* START Provided material *

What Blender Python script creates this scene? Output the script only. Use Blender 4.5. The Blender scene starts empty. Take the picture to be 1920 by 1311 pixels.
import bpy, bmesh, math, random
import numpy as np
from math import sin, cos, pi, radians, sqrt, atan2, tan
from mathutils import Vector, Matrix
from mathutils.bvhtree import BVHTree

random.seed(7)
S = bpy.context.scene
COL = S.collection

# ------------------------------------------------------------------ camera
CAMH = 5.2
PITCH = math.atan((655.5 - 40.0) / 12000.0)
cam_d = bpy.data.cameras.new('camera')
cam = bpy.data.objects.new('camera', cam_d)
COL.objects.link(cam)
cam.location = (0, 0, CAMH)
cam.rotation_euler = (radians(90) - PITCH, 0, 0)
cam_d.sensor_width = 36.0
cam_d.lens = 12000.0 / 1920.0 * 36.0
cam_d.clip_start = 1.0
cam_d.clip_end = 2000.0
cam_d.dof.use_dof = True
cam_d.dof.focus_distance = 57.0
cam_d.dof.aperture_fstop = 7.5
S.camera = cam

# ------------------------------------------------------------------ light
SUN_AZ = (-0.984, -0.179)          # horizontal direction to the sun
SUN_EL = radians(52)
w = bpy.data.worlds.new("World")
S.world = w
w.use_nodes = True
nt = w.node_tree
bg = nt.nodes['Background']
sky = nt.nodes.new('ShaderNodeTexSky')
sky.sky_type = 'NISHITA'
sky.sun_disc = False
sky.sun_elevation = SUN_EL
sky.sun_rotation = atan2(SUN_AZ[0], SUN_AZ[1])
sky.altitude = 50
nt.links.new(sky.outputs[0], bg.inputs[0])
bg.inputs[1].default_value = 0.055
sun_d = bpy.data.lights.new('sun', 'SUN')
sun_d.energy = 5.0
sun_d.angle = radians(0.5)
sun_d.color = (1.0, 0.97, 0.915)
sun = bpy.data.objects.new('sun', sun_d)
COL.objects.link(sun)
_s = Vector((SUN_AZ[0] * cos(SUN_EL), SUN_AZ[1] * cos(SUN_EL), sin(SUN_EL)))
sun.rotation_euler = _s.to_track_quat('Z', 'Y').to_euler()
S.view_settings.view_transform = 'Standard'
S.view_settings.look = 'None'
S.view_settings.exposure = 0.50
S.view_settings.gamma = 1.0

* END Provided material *

▸ **Given instruction**
Locate and copy each line in the data above that includes the word "scene".

▸ **Answer in full**
What Blender Python script creates this scene? Output the script only. Use Blender 4.5. The Blender scene starts empty. Take the picture to be 1920 by 1311 pixels.
S = bpy.context.scene